In late December, a consortium of 13 banks froze a €1 billion credit line on Swiss-based Petroplus, and immediately the oil company shut three of its five refineries – the Petite-Couronne refinery near Rouen, France, an Antwerp, Belgium, facility, and the Cressier refinery in the region of Neuchâtel, Switzerland.

The publicly-listed company also reduced capacity at its Coryton refinery in Stanford-le-Hope, UK, and at Ingolstadt, Germany. At stake, is 2,500 jobs, with roughly half of that number already idle.

EMCEF General Secretary Michael Wolters said there must be “a financial solution to stop Petroplus from going bankrupt and we call on the responsible national and European authorities” to safeguard these workplaces.

But despite getting a temporary revolving credit loan on 11 January to keep Coryton and Ingolstadt partially operating, time is running short. Late last week, the Zug-based company said it was shutting down refinery equipment at Petite-Couronne and Antwerp, making a sale of these facilities and re-start much more difficult and expensive.

The French unions CGT, CFDT, and CFE/CGC have been actively pressing their government to facilitate a sale, and Unite the Union in the UK has engaged with MEP Richard Howitt for Eastern England to find a solution. The Swiss union Unia has petitioned the federal government to intervene by calling for countries with companies exporting refined petroleum to Europe to pay added duties because generally those companies do not adhere to European environmental standards.

   

The ABVV/FGTB and ACV/CSC in Belgium and IGBCE in Germany have also stepped up efforts to save Petroplus refineries in their countries.

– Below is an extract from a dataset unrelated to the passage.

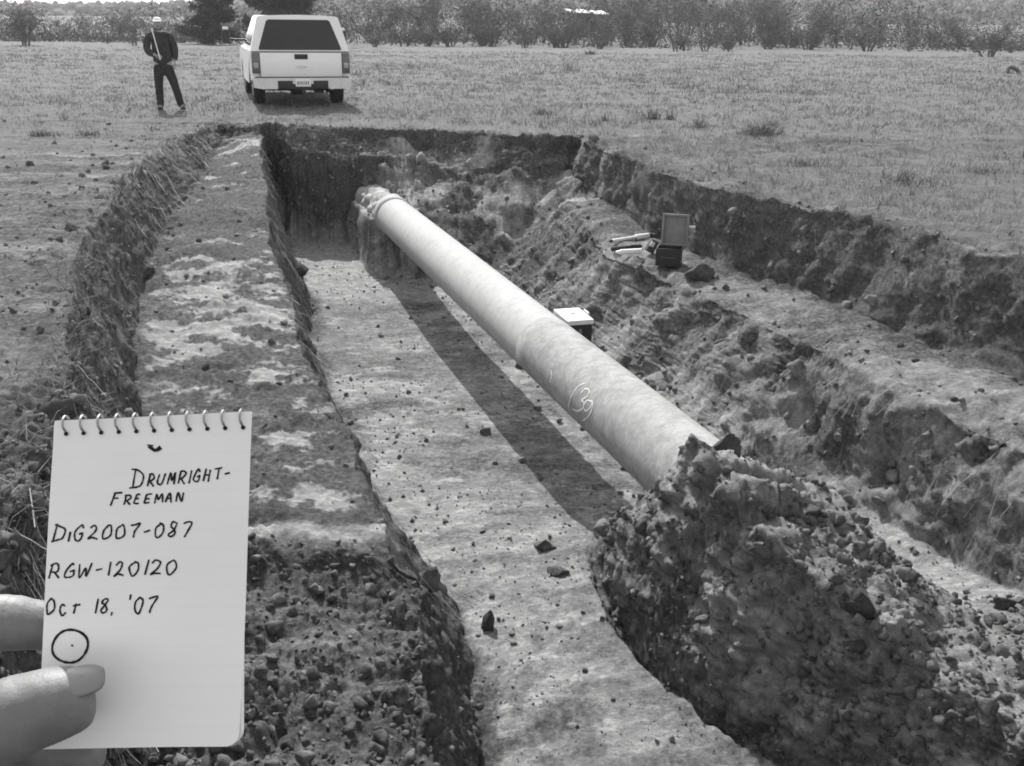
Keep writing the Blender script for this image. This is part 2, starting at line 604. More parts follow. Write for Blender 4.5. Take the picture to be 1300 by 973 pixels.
def normals(X, Y, Z):
    P = np.stack([X, Y, Z], -1)
    du = np.gradient(P, axis=1)
    dv = np.gradient(P, axis=0)
    N = np.cross(du, dv)
    N /= np.linalg.norm(N, axis=-1, keepdims=True) + 1e-12
    return N


N = normals(X, Y, Z)
act = np.where(V2 < 24)[0].max()
s_ = slice(0, act)
x_, y_, z_ = X[s_], Y[s_], Z[s_]
steep = 1 - np.clip(N[s_][..., 2], 0, 1)
r_ = RGH[s_] * sst(1.8, 2.6, V2[s_]) * np.clip(.85 + .75 * fbm(x_, y_, z_, 2.6, 2, 131), .3, 1.6)
soft = sst(.5, .9, x_ - pipe_x(np.minimum(V2[s_], 18))) * sst(5.3, 5.8, V2[s_]) * (1 - GRS[s_])
d_ = (.085 + .06 * soft) * fbm(x_, y_, z_, 2.1, 3, 51) * r_
d_ += .07 * fbm(x_, y_, z_, 5.2, 3, 61, True) * r_
d_ += .03 * (1 - .45 * soft) * fbm(x_, y_, z_, 15., 3, 71, True) * (r_ * .9 + .08)
# excavator tooth grooves running down the steep faces
gro = fbm(x_ * .25 - z_ * .5, y_ + z_ * .7, z_ * .1, 3.6, 3, 81)
d_ += .055 * gro * steep * r_
d_ += .02 * (1 - .4 * soft) * fbm(x_, y_, z_, 29., 3, 91, True) * (r_ * .9 + .1)
X[s_] += N[s_][..., 0] * d_; Y[s_] += N[s_][..., 1] * d_; Z[s_] += N[s_][..., 2] * d_
DUST_LIT = np.clip(DUST_LIT, -.2, 1)
DUST_LIT[s_] = np.clip(DUST_LIT[s_] + .62 * fbm(x_ * .5, y_ * 1.5, z_, 1.3, 5, 101, False, .65) - steep * .25, 0, 1)  # steep faces darker: damp bare soil plus some painted-in shade
# pale dry scabs where the damp earth has been scraped
benchm = sst(-.1, .1, X - FL[0][:, None] - .1) * sst(.05, -.1, X - BE[0][:, None]) * (V2 < 17.9) * (1 - nearbench)
floorm = sst(0, .15, X - FF[0][:, None]) * sst(0, -.15, X - FR[0][:, None]) * (V2 < 17)
scab = sst(.1, .42, fbm(X, Y * 1.45, 0, 2.6, 5, 301, False, .72) + .25 * vn(X * .6, Y * .6, 0, 302))
DUST_LIT = np.clip(DUST_LIT + benchm * scab * 1.15 + floorm * (scab * .5 - .14 + .45 * sst(13.2, 14.5, V2)), 0, 1)
# trampled streaks on the left ground
lf = sst(-2.5, -3.2, X) * sst(17, 12, V2) * (GRS > .3)
GRS = GRS - lf * .45 * (.6 + fbm(X * .35, Y * 1.6, 0, 1.0, 3, 111))
DUST_LIT = np.where(lf > .3, np.clip(.2 + .6 * fbm(X * .25, Y * 2.2, 0, 1.3, 5, 112, False, .65), 0, 1), DUST_LIT)
GV = np.stack([X, Y, Z], -1)
GN = normals(X, Y, Z)
idx = np.arange(NR * NC).reshape(NR, NC)
F = np.stack([idx[:-1, :-1], idx[:-1, 1:], idx[1:, 1:], idx[1:, :-1]], -1).reshape(-1, 4)
ground = mesh_np('ground', GV.reshape(-1, 3), F, M['soil'], None, True, {'dust_and_light': DUST_LIT, 'grass': GRS})
tag(ground, 'field and hand-cleared pipeline excavation with earth benches', None, None, 'structure')
GP2 = GV.reshape(-1, 3)


def gz(x, y):
    r = np.searchsorted(VV, y)
    a, b = max(0, r - 45), min(NR, r + 45)
    P = GV[a:b].reshape(-1, 3)
    i = np.argmin((P[:, 0] - x) ** 2 + (P[:, 1] - y) ** 2)
    return float(P[i, 2])


def on_ray(px, py):
    """first point of the ground seen along a direction from the eye"""
    d = ray(px, py)
    P = GV[:NR].reshape(-1, 3)
    rel = P - np.array(EYE)
    fw = rel @ np.array(FW)
    ok = fw > 1.2
    rel = rel[ok]; fw = fw[ok]
    u = rel @ np.array(CX) / fw * FPX + 650
    v = 486.5 - rel @ np.array(CY) / fw * FPX
    dist = np.hypot(u - px, v - py)
    near = np.where(dist < max(2.0, dist.min() + .5))[0]
    j = near[np.argmin(fw[near])]
    return Vector(P[np.where(ok)[0][j]])


def sample_ground(n, weight):
    """random points on the ground weighted by weight (per quad) x area; returns pos, normal"""
    a = GV[:-1, :-1]; b = GV[:-1, 1:]; c = GV[1:, :-1]
    A = np.linalg.norm(np.cross(b - a, c - a), axis=-1)
    p = (A * weight).ravel()
    cs = np.cumsum(p)
    q = np.searchsorted(cs, RNG.random(n) * cs[-1])
    i, j = np.divmod(q, NC - 1)
    s, t = RNG.random((2, n, 1))
    P = GV[i, j] * (1 - s) * (1 - t) + GV[i, j + 1] * s * (1 - t) + GV[i + 1, j] * (1 - s) * t + GV[i + 1, j + 1] * s * t
    return P, GN[i, j], i, j


# ================================================================== CLODS
def ico(sub):
    bm = bmesh.new()
    bmesh.ops.create_icosphere(bm, subdivisions=sub, radius=1)
    V = np.array([v.co[:] for v in bm.verts], np.float32)
    F = np.array([[v.index for v in f.verts] for f in bm.faces], np.int32)
    bm.free()
    return V, F


def lump(V, seed, amp=.35):
    d = 1 + amp * 1.5 * fbm(V[:, 0] + seed * 7.1, V[:, 1], V[:, 2], 1.2, 2, seed) + amp * .9 * fbm(V[:, 0], V[:, 1] + seed, V[:, 2], 3.1, 2, seed + 9, True)
    q = V * d[:, None]
    # flat broken faces
    for a in range(6):
        nrm = np.array([math.sin(seed * 1.7 + a * 2.1), math.cos(seed * 2.3 + a), math.sin(seed + a * 3.3)])
        nrm /= np.linalg.norm(nrm)
        s = q @ nrm
        q = q - np.outer(np.clip(s - .5, 0, None), nrm) * .92
    return q.astype(np.float32)


I1, I1F = ico(2)
I2, I2F = ico(3)
LUMPS = [lump(I1, s) for s in range(14)]
LUMPS2 = [lump(I2, s + 40) for s in range(10)]


def rand_rot(n):
    q = RNG.normal(size=(n, 4)); q /= np.linalg.norm(q, axis=1, keepdims=True)
    w_, x, y, z = q.T
    return np.stack([np.stack([1 - 2 * (y * y + z * z), 2 * (x * y - z * w_), 2 * (x * z + y * w_)], -1),
                     np.stack([2 * (x * y + z * w_), 1 - 2 * (x * x + z * z), 2 * (y * z - x * w_)], -1),
                     np.stack([2 * (x * z - y * w_), 2 * (y * z + x * w_), 1 - 2 * (x * x + y * y)], -1)], 1)


def scatter_clods(name, P, N_, size, tone, mat, sink=.25, lumps=LUMPS, faces=I1F):
    n = len(P)
    R = rand_rot(n)
    nv = len(lumps[0])
    L = np.stack(lumps)[RNG.integers(0, len(lumps), n)]
    sq = np.stack([np.ones(n), RNG.uniform(.7, 1.0, n), RNG.uniform(.55, .95, n)], -1)
    W = np.einsum('nij,nvj->nvi', R, L * sq[:, None, :]) * size[:, None, None]
    W += (P + N_ * (size * (.55 - sink))[:, None])[:, None, :]
    Fs = (faces[None] + (np.arange(n) * nv)[:, None, None]).reshape(-1, 3)
    return tag(mesh_np(name, W.reshape(-1, 3), Fs, mat, None, True, {'tone': np.repeat(tone, nv)}), kind='stuff')


col_of = np.concatenate([np.full(max(n, 1), i) for i, (a, n, *_) in enumerate(LINES)])[:NC - 1][None, :] * np.ones((NR - 1, 1))
col_ok = (col_of != 6)
vc = V2[:-1, :-1]; xc = X[:-1, :-1]; rc = RGH[:-1, :-1]; gc = GRS[:-1, :-1]; dc = DUST_LIT[:-1, :-1]
inframe = (np.abs(xc) < vc * .56 + .6) & (vc > 2.4)
near_w = 1 / np.clip(vc, 3, 30) ** 1.6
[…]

Of major concern for workers of Petroplus are imports of refined petroleum markets. But also not to be discounted are the faulty decisions made by senior leaders of the company after the private equity firms Carlyle and Riverstone took the company public in late 2006. Carlyle and Riverstone soon after exited ownership with huge dividends.

And then on the front end of the economic collapse, new management paid a premium to buy Coryton from BP and Ingolstadt from ExxonMobil in 2007, and followed in 2008 with purchase from Shell of the French refineries Petite-Couronne and Reichstett near Strasbourg. Petroplus then shuttered Reichstett in 2009. It also shut a refinery in Teeside, UK, in 2009, as exports to the US dwindled and refining margins dropped.

Since the Petroplus went public in 2006 on the Zurich bourse, the company has lost 98% of its value. The crisis the downstream oil producer is now in stands as a stark reminder of inept managerial decisions during an economic downturn, with workers suffering the ultimate consequences.